I did not know then, starting down the river with my message, that it was to be seven years before I was again to see the face of my beloved commander.

The Cape Fear River was flooded at this time, a mile wide, in places even more, and though its banks were lined with guerrillas there could not be great danger, if we could stay in the middle of the stream, unless our little boat should get wrecked in the darkness by floating trees or by running into shallow places. The lights were all put out. The pilot house and the sides of the boat were covered by bales of cotton, to protect us against the Rebel bullets. My dispatches to General Grant were carefully sewed up inside my shirt, and were weighted, so that I could hastily sink them in the river should we be captured. A half dozen refugees from Columbia joined us. Among them was the Mrs. C——, whose property Devine and I had tried to save the night of the fire. It was a curious and dangerous voyage down that roaring, flooded river for a woman to be undertaking in the darkness, but this woman had now undertaken many dangers. Another of my companions on that strange voyage was Theodore Davis, a corresponding artist of Harper's Weekly. We kept the boat in the channel as far as we could guess it, and, for the rest, simply floated in the darkness. We went through undiscovered; not a shot fired at us. Before daylight, so swift had been the current, we were in Wilmington.

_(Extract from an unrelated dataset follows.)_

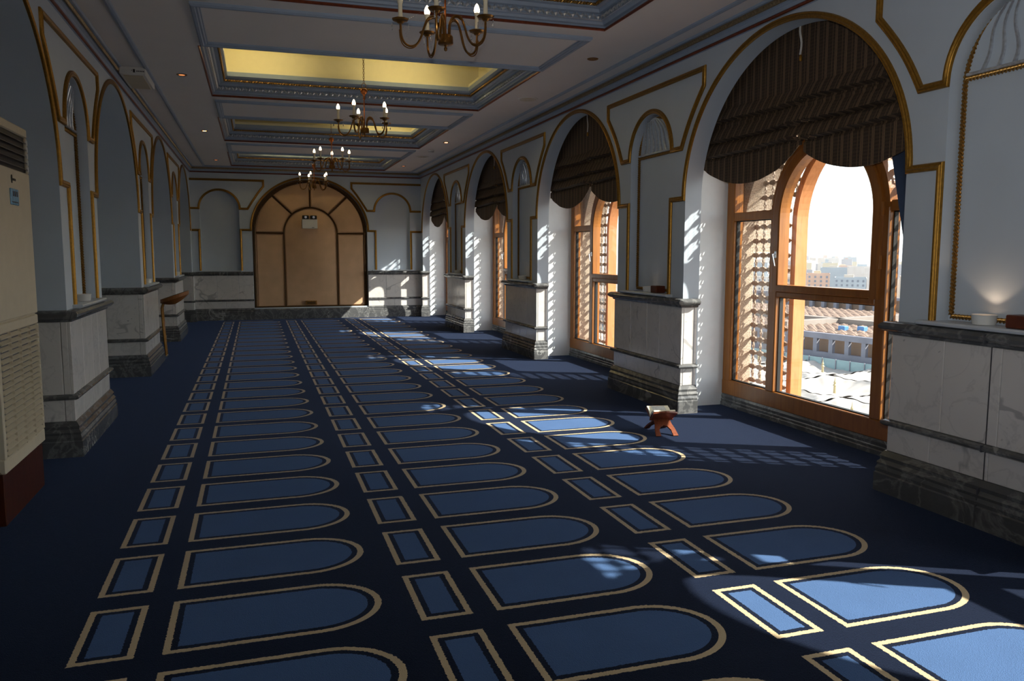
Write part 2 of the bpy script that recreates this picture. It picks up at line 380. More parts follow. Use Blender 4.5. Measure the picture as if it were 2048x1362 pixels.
def unit_front(depth, lo=-P / 2, hi=P / 2, back=True):
    m = MB(); a = set([lo, hi, -PE, PE, -NW, NW])
    for i in range(33): a.add(-NW * cos(pi * i / 32))
    for i in range(49):
        t = HA * cos(pi / 2 * i / 48); a.add(P / 2 - t); a.add(-(P / 2 - t))
    a = sorted(x for x in a if lo - 1e-9 <= x <= hi + 1e-9); ZT = 3.08
    aa = [a[0]]
    for x in a[1:]:
        if x - aa[-1] > 1e-5: aa.append(x)
    Q = lambda x, y, z: (x, y, z)
    for p, q in zip(aa[:-1], aa[1:]):
        mid = (p + q) / 2
        if abs(mid) < NW:
            m.quad(Q(0, p, 0), Q(0, q, 0), Q(0, q, NZ0), Q(0, p, NZ0))
            m.quad(Q(0, p, nichez(p)), Q(0, q, nichez(q)), Q(0, q, ZT), Q(0, p, ZT))
            m.quad(Q(0, p, nichez(p)), Q(0, q, nichez(q)), Q(ND, q, nichez(q)), Q(ND, p, nichez(p)))
            m.quad(Q(ND, p, NZ0), Q(ND, q, NZ0), Q(ND, q, nichez(q)), Q(ND, p, nichez(p)))
        elif abs(mid) < PE:
            m.quad(Q(0, p, 0), Q(0, q, 0), Q(0, q, ZT), Q(0, p, ZT))
        else:
            zp, zq = archz(P / 2 - abs(p)), archz(P / 2 - abs(q))
            m.quad(Q(0, p, zp), Q(0, q, zq), Q(0, q, ZT), Q(0, p, ZT))
            m.quad(Q(0, p, zp), Q(0, q, zq), Q(depth, q, zq), Q(depth, p, zp))
    for sg in (-1, 1):
        if lo <= sg * PE <= hi:
            m.quad(Q(0, sg * PE, 0), Q(0, sg * PE, ZS), Q(depth, sg * PE, ZS), Q(depth, sg * PE, 0))
        m.quad(Q(0, sg * NW, NZ0), Q(0, sg * NW, NZS), Q(ND, sg * NW, NZS), Q(ND, sg * NW, NZ0))
    m.quad(Q(0, -NW, NZ0), Q(0, NW, NZ0), Q(ND, NW, NZ0), Q(ND, -NW, NZ0))
    if back and depth > 0.5:
        m.quad(Q(depth, lo, 0), Q(depth, hi, 0), Q(depth, hi, ZT), Q(depth, lo, ZT))
    return m
RD, LD = 0.15, 1.3
uR = unit_front(RD).mesh('wall_unit', 'wall_paint', True, False)
for c in RP: obj('wall_panel', uR, wall_right, (XR, c, 0))
uLo = unit_front(LD, back=False).mesh('wall_unit', 'wall_paint', True, False)
for k, c in enumerate(LP): obj('wall_panel', uLo, wall_left, (XL, c, 0), pi)
obj('recess_back', MB().box(XL - LD - 0.12, XL - LD, YF - 0.2, YB + 0.4, -0.05, 3.7).mesh('recess_back', 'wall_paint', False), wall_left)
yb4, yl4 = RB[-1], LB[-1]
def last_half(depth, yb, yend):
    m = MB(); ts = [HA * sin(pi / 2 * i / 48) for i in range(49)]
    for t0, t1 in zip(ts[:-1], ts[1:]):
        z0, z1 = archz(t0), archz(t1)
        m.quad((0, yb + t0, z0), (0, yb + t1, z1), (0, yb + t1, 3.08), (0, yb + t0, 3.08)); m.quad((0, yb + t0, z0), (0, yb + t1, z1), (depth, yb + t1, z1), (depth, yb + t0, z0))
    m.quad((0, yb + HA, 0), (0, yend, 0), (0, yend, 3.08), (0, yb + HA, 3.08)); m.quad((0, yb + HA, 0), (depth, yb + HA, 0), (depth, yb + HA, ZS), (0, yb + HA, ZS))
    return m
obj('wall_panel', last_half(RD, 0, YB + 0.05 - yb4).mesh('wall_end', 'wall_paint', True, False), wall_right, (XR, yb4, 0))
mm = last_half(LD, 0, YB + 0.05 - yl4); mm.v = [(-x, y, z) for x, y, z in mm.v]; mm.quad((-LD, 0, 0), (-LD, YB + 0.05 - yl4, 0), (-LD, YB + 0.05 - yl4, 3.08), (-LD, 0, 3.08))
obj('wall_panel', mm.mesh('wall_end', 'wall_paint', True, False), wall_left, (XL, yl4, 0))
# close the first half bay towards the front wall
obj('wall_panel', MB().box(0, 0.3, YF - 0.1, RP[0] - P / 2, 0, 3.08).mesh('wall_start', 'wall_paint', False), wall_right, (XR, 0, 0))
obj('wall_panel', MB().box(-1.3, 0, YF - 0.1, LP[0] - P / 2, 0, 3.08).mesh('wall_start', 'wall_paint', False), wall_left, (XL, 0, 0))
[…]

General Terry had just taken Wilmington and was in command of the city. Some of my dispatches were for him. He was still in bed, in one of the fine residences of the place, but instantly arose and urged me to jump into bed and get some rest while he should arrange to get me immediate transportation to Grant. I slept till nine, and when I came down to the drawing-room, now used as headquarters, General Terry asked if perhaps it were I who wrote the song about Sherman's March from Atlanta seaward. It had been sung at the theater the night before, he said. I was much gratified to have him tell me that the whole army had taken it up. "Tens of thousands of men," he said, "were singing it." I knew, as already told, that an exchanged prisoner had brought the song through the Rebel lines in an artificial leg he wore, but it was an agreeable surprise to now learn of its sudden and tremendous success.

General Terry impressed me as the handsomest soldier I had seen in the army—McPherson, the commander of my own corp, only excepted. He was, too, a refined and perfect gentleman. Looking at him I thought of the cavaliers of romance. Here was real knighthood, born and bred in the soil of the republic. The laurels for his heroic capture of Fort Fisher were fresh on his brow.

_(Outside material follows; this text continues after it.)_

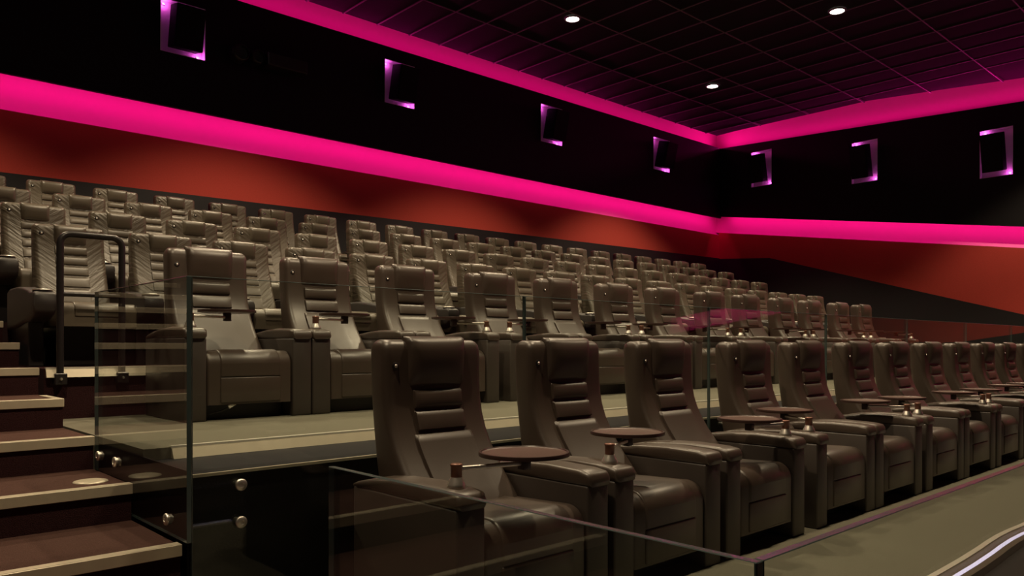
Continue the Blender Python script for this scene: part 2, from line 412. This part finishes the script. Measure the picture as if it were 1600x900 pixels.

Before noon an ocean steamer, the Edward Everett, was ordered to take me at once to Fortress Monroe. Two of my army friends went along. The captain, leaving on so short notice, had provided his ship with insufficient ballast, and to me, a landsman, the vessel's lurchings were very astonishing. I had never seen the ocean before, and it was not long till I wished I might never see it again. To add to my alarm, a fierce tempest sprang up as we passed around Cape Hatteras, and the danger was no longer imaginary, but very real. The few passengers on the boat might as well have been dead, so far as any self-help was to be thought of in case of disaster. Even the captain was very seasick, and, altogether, passengers and crew were badly scared. For many hours it was nothing but a fierce blow and a roll about on the mad waters. All things come to an end; so did this storm, and at last we reached Fortress Monroe, where I was hurriedly transferred by some sailors in a yawl over to a boat that had already started up the James toward Richmond. Our captain had signaled that he had a dispatch bearer from the Carolinas. We had not gone far until we passed the top of a ship's mast sticking a few feet above the water. It was the mast of the Cumberland, that had gone down in her fight with the Merrimac with as brave a crew as ever manned a war boat.

The steamer I was now on was crowded with officers in bright uniforms, apparently returning to their regiments. I wondered if all the Eastern army had been home on a furlough. I could not help contrasting to myself this ship full of sleek, brightly uniformed officers with the rough-clad soldiers and officers of the army of Sherman. Sherman's foragers and veterans of the March to the Sea might have cut an awkward figure alongside these gay youths just from Washington.

In the afternoon the ship came to at City Point, and I climbed up the bank of the river bluff for perhaps a hundred feet, and was soon directed to the headquarters of the commander-in-chief of the United States armies.

When I reached the open door of Grant's famous little cabin a young officer asked me to come in, and was introducing me to the chief of staff, Rawlins, who stood there with some letters in his hands. That instant General Grant showed his face at the door in the back of the room. I knew who it was at once. He stepped forward to where General Rawlins was speaking with me, listened to the conversation a moment, and without any formal introduction, smiled, took me by the hand and led me into the back room of the cabin shutting the door behind us. He asked me to sit down, but I first proceeded to rip the dispatches out of my clothing, and with intense interest watched his features while he sat on a camp stool by the window, his legs crossed, and read Sherman's letter. I could see the glow of silent satisfaction as he glanced along the lines that told of his great lieutenant's successes in the South. He glanced at another letter I held in my hand. "It is for the President," I said. "He will be here yet to-night," he answered. "His boat must now be coming up the bay."

Then General Grant questioned me as to all I knew about Sherman's army, the character of the opposition he had met, the condition of his soldiers, their clothing, the roads, the weather. He also asked me how I had reached him with the dispatches, coming all the way from the interior of North Carolina. He seemed to have thought for a moment that I had come across Virginia on foot. He wanted to know of me again about the terrible treatment of prisoners in the South. What I told him only "confirmed," he said, what he had heard from a hundred sources.